First job overall: I worked for the Concord Parks and Rec from 1987-1991 running the youth league. I was the supervisor and coordinator.

If he wasn’t in racing he would: Probably be in sports-related apparel somehow.

What else goes into his job: I understand the patterns of a shirt, the cuts of a hat. I basically fine-tune the items by taking existing artwork, putting together something new and communicating with the vendor and the team side to build the team apparel. I’m the mediator between making the product happen, and it can take six to eight weeks—to make a shirt, to make a firesuit, for example—from start to getting the finished product.

What he considers when creating the apparel: Proper colors, the rules and regulations of a logo; the proper way to use it.

What he likes best in a design: I like characters or icons. Kellogg’s is awesome for having characters. They know when to use them. There for awhile we had Snap, Crackle and Pop on the car. Tony the Tiger, of course, was the feature character for awhile, but they would also throw in Corny—Cornelius the Rooster. There are certain rules you have to keep up with with those guys. They have to be certain colors; they have to have a glow about them; they can’t touch other characters and so on.

His favorite logo: I like Pepsi or National Guard. They’re vibrant. The colors being red, white and blue, you can do some things with it.

Biggest change in apparel: Firesuits. Years ago, if a guy got a suit he was a small, medium or large. But nowadays things are custom-made because it’s performance driven. They started taking measurements about five or six years ago.  And still to this day, helmets are still generic sizing.  They can alter it and shave some of the cushion, but they are still standard sizes.

Favorite racing memory:  I remember 1996, being at Atlanta (Motor Speedway) to watch Terry (Labonte) clinch his championship.
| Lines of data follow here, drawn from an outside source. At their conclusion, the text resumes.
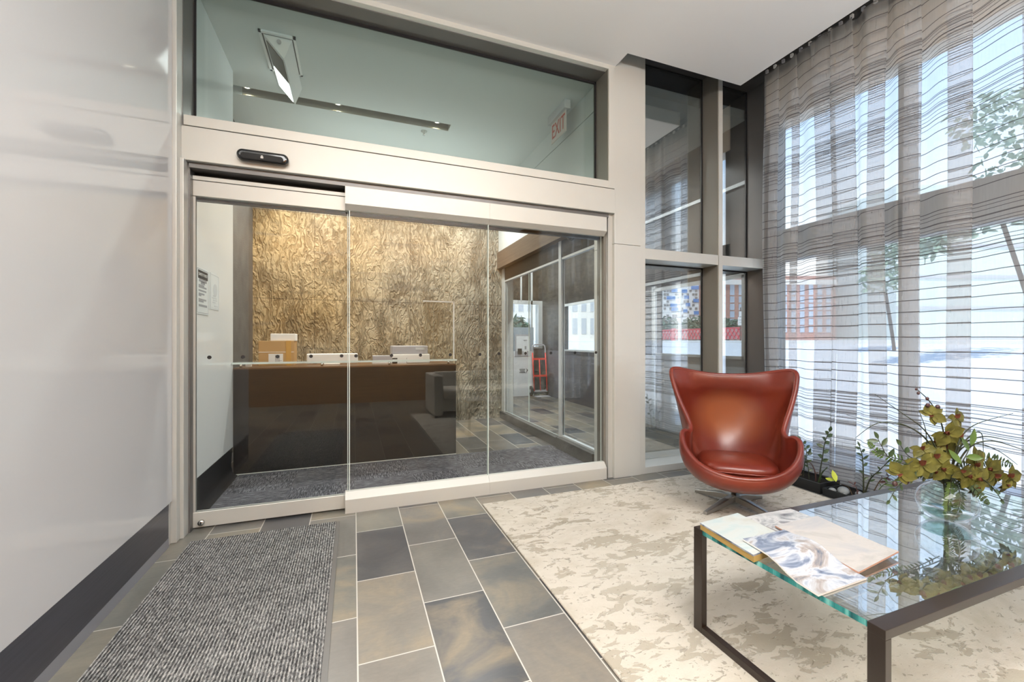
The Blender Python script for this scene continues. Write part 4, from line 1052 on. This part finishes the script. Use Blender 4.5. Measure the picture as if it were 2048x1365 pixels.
sprig('drooping leaf sprig below the left orchids', [fp(1903, 965), fp(1850, 940, -.04), (fp(1790, 950, -.06)), fp(1760, 985, -.07)], 9, .030, .014, 'mgreen')

# ------------------------------------------------------------------ planter trays, plants, pebbles by the window
def tray(label, x0, x1, y0, y1, h):
    o = thing('planter_tray', label, 'planter', ((x0 + x1) / 2, (y0 + y1) / 2, 0))
    mb = MB(); th = .012
    mb.box(x0, x1, y0, y1, 0, .012); mb.box(x0, x0 + th, y0, y1, .012, h); mb.box(x1 - th, x1, y0, y1, .012, h); mb.box(x0 + th, x1 - th, y0, y0 + th, .012, h); mb.box(x0 + th, x1 - th, y1 - th, y1, .012, h)
    mb.build('trough', 'tray', o)
    BX(x0 + th, x1 - th, y0 + th, y1 - th, .012, h - .02).build('soil', 'soil', o)
tray('black planter trough behind the red chair holding two plants', 3.555, 3.80, 2.33, 2.95, .085)
tray('long black planter trough with pebbles behind the coffee table', 3.555, 3.80, .9, 2.31, .060)
def gp(u, v, z):
    a = (u - 1024) / F; d = (H - z) * F / (v - 682.5)
    return Vector((d * (math.sin(TH) + math.cos(TH) * a), d * (math.cos(TH) - math.sin(TH) * a), z))
def atx(u, v, X):
    a = (u - 1024) / F; dx = math.sin(TH) + math.cos(TH) * a; t_ = X / dx
    return Vector((X, t_ * (math.cos(TH) - math.sin(TH) * a), H - (v - 682.5) / F * t_))
def zz(label, uv, n, X, L=.062, W=.030, mat='mgreen', base='stem', r0=.006, f0=.3):
    pts = [atx(u, v, X) for u, v in uv]; pts[0].z = min(pts[0].z, .05)
    return sprig(label, pts, n, L, W, mat, base, 'potted plant', 'potted_stem', r0, 'stems growing in the window planters', f0)
zz('tall leafy stem rising right of the red chair', [(1640, 965), (1640, 945), (1645, 915), (1650, 885), (1659, 862)], 9, 3.67, .06, .032, f0=.45)
zz('thin leafy stem partly behind the chair arm', [(1606, 962), (1609, 930), (1613, 905), (1609, 892), (1601, 880)], 9, 3.68, .05, .024, r0=.004)
zz('second thin leafy stem beside the chair arm', [(1618, 962), (1617, 940), (1613, 918), (1618, 905)], 6, 3.65, .045, .020, r0=.004)
zz('dark blade-like shoot bending left in chair planter', [(1632, 962), (1630, 945), (1624, 930), (1618, 925)], 2, 3.66, .03, .012, 'bud', 'bud', .007)
zz('short dark shoot leaning right in chair planter', [(1636, 962), (1643, 948), (1652, 938)], 2, 3.64, .03, .012, base='mgreen', r0=.008)
zz('dry brown twig at left of the chair planter', [(1598, 958), (1601, 945), (1604, 935)], 3, 3.64, .04, .010, 'stembrown', 'stembrown', .004)
zz('upright stem with paddle leaves behind coffee table', [(1727, 985), (1727, 965), (1726, 930), (1724, 910), (1719, 893)], 9, 3.68, .050, .020, f0=.3)
zz('long stem leaning right behind coffee table', [(1728, 985), (1740, 960), (1758, 942), (1775, 925)], 6, 3.69, .055, .016)
zz('small drooping shoot with bright yellow leaf', [(1705, 985), (1697, 975), (1685, 970), (1668, 963)], 2, 3.62, .09, .045, 'yleaf', 'stembrown', .0025, f0=.95)
zz('dark red shoot beside the paddle leaved stem', [(1716, 988), (1712, 975), (1704, 968)], 4, 3.62, .03, .014, 'bud', 'bud', .005)
zz('yellow-green low sprout beneath the orchids', [(1745, 985), (1765, 972), (1790, 962)], 6, 3.66, .07, .022, 'lgreen', 'lgreen', .004)
zz('dark twiggy shoot under the left orchids', [(1740, 985), (1760, 962), (1775, 955), (1790, 945)], 6, 3.67, .05, .020, 'bud', 'stembrown', .004)
big = MB().sphere((0, 0, 0), (.035, .03, .024), 14, 9).build('pebble', 'pebble', origin=(0, 0, 0), smooth=True)
def peb(o, p, s, rz, label, group=True):
    o.location = p; o.scale = (s, s, s); o.rotation_euler = (0, 0, rz); tag(o, label, 'pebble', 'pebbles in the window planter' if group else None)
peb(big, (3.63, 2.20, .062), 1.35, .3, 'largest grey pebble at near left end of the pebbles', False)
for i in range(26):
    o = big.copy(); C.objects.link(o)
    a = i / 26
    peb(o, (3.585 + R.uniform(0, .05) + .10 * (i % 2) * R.random(), 2.25 - a * 1.2 + R.uniform(-.02, .02), .050 + R.uniform(0, .006)), R.uniform(.45, .8), R.uniform(0, 3), 'smooth grey pebble lying in the long window planter')

# ------------------------------------------------------------------ sheer curtain, track
YS = [(3.06, 0), (2.932, 1), (2.855, 0)]
ct = thing('sheer_curtain', 'full height sheer grey curtain with thin dark horizontal stripes', 'curtain', (3.86, 1.6, 0))
# path: list of (Y, X offset); Z-folds make triple layers
dark = [(2.932, 3.03), (2.739, 2.821), (2.452, 2.601), (2.272, 2.452 - .03), (2.054, 2.17), (1.828, 1.933), (1.564, 1.689), (1.19, 1.342)]
y = 1.19
while y > -1.6:
    w = R.uniform(.10, .16); g = R.uniform(.12, .24); dark.append((y - g - w, y - g)); y -= g + w
path = [(3.06, .0)]
for lo, hi in dark:
    path += [(hi, -.035), (lo - .005, -.005), (lo + .010, .035), (hi - .015, .015), (hi - .005, .055), ((lo + hi) / 2, .06), (lo - .02, .045)]
path += [(path[-1][0] - .15, 0)]
cp = crom([(3.86 + xo * .9, yy, 0) for yy, xo in path], 6)
cl = MB(); cl.uv = []; NZ = 26; Z0, Z1 = .045, 3.93; L = 0.
for i, p in enumerate(cp):
    if i: L += (p - cp[i - 1]).length
    for k in range(NZ + 1):
        z = Z0 + (Z1 - Z0) * k / NZ; f = k / NZ
        sw = .018 * math.sin(L * 2.1 + 1.3 * f * 2) * math.sin(PI * f)
        top = max(0, (f - .86) / .14)
        xx = p.x * (1 - top * .6) + 3.86 * top * .6 + top * .022 * math.sin(L * 26)
        yy = p.y + sw + top * .012 * math.cos(L * 17)
        xx += .010 * math.sin(f * 7 + L * 3)
        cl.v.append((xx, yy, z)); cl.uv.append((L, z))
for i in range(len(cp) - 1):
    for k in range(NZ):
        a = i * (NZ + 1) + k; cl.face((a, a + NZ + 1, a + NZ + 2, a + 1))
cl.build('cloth', 'curtain', ct, smooth=True)
tk = thing('curtain_track', 'dark curtain track with pale gliders under the ceiling edge', 'curtain track', (3.86, 1.4, 3.95))
BX(3.835, 3.885, -2.3, 3.20, 3.955, 4.02).build('rail', 'black', tk)
for i in range(44):
    yy = 3.04 - i * .085
    BX(3.850, 3.870, yy - .011, yy + .011, 3.925, 3.955).build('glider', 'paper' if i % 2 else 'greyplastic', tk)

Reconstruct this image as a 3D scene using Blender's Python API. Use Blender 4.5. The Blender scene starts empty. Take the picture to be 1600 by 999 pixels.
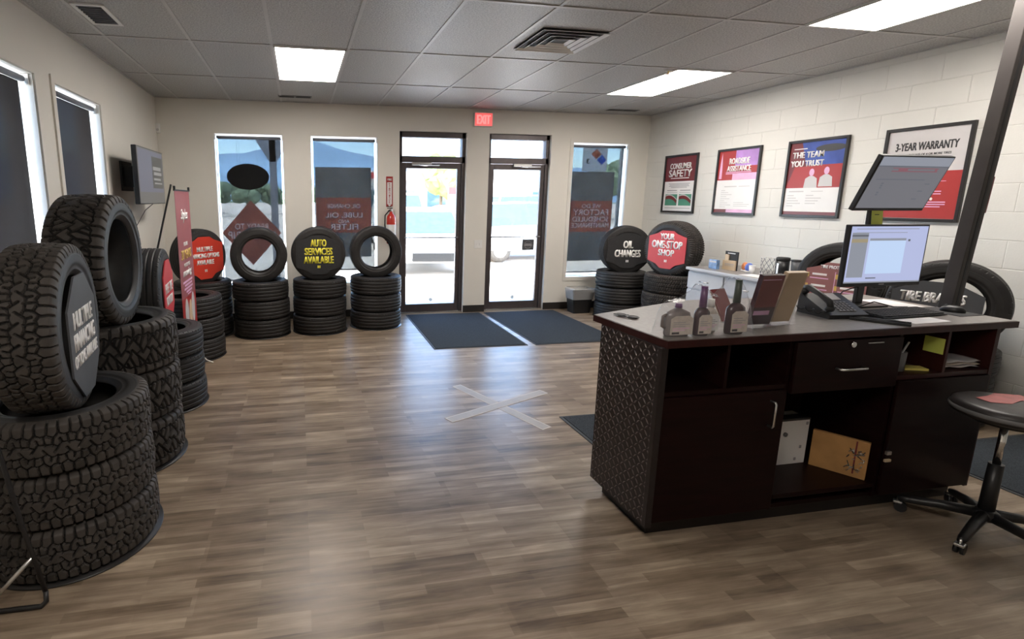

We were on a truck listening to the radio. It was between him and Jeff (Gordon), and we were ready to print shirts and hats if either won. Well, Terry won so we got busy, and we took the shirts and hats straight to the souvenir trucks and sold them. I don’t think it’s ever been done since. We must have printed thousands of hats and t-shirts for fans to purchase immediately.

Favorite track: Martinsville (Va.) Speedway. It’s exciting.  Everything’s in front of you.

Hobbies outside of racing:  Stick and ball sports. I have a body for softball.
Favorite sport other than racing:  Basketball, notably the University of Kentucky.  Go Blue!

Pets: A ferocious Shar-pei Australian Shepherd named ‘Franco.’  He’s not very friendly.
Favorite movies:  “Old School” and “Elf.”

Favorite music: All kinds. Neil Diamond, The Spinners and Blessid Union of Souls. Anything country.

If I could meet anyone, I’d meet: John Wooden. I’m not a UCLA fan but he is someone who has always amazed me because of the way he treats people. He had some of the best talent and rebels, and he got them to work together. In my opinion, Rick Hendrick is from his mold.

Favorite food: Japanese.
He knew he wanted a job in NASCAR when: Actually, I stumbled into it. I basically needed a job, and a friend told me to come work with him at the screen printing job. That’s the best thing that ever happened to me.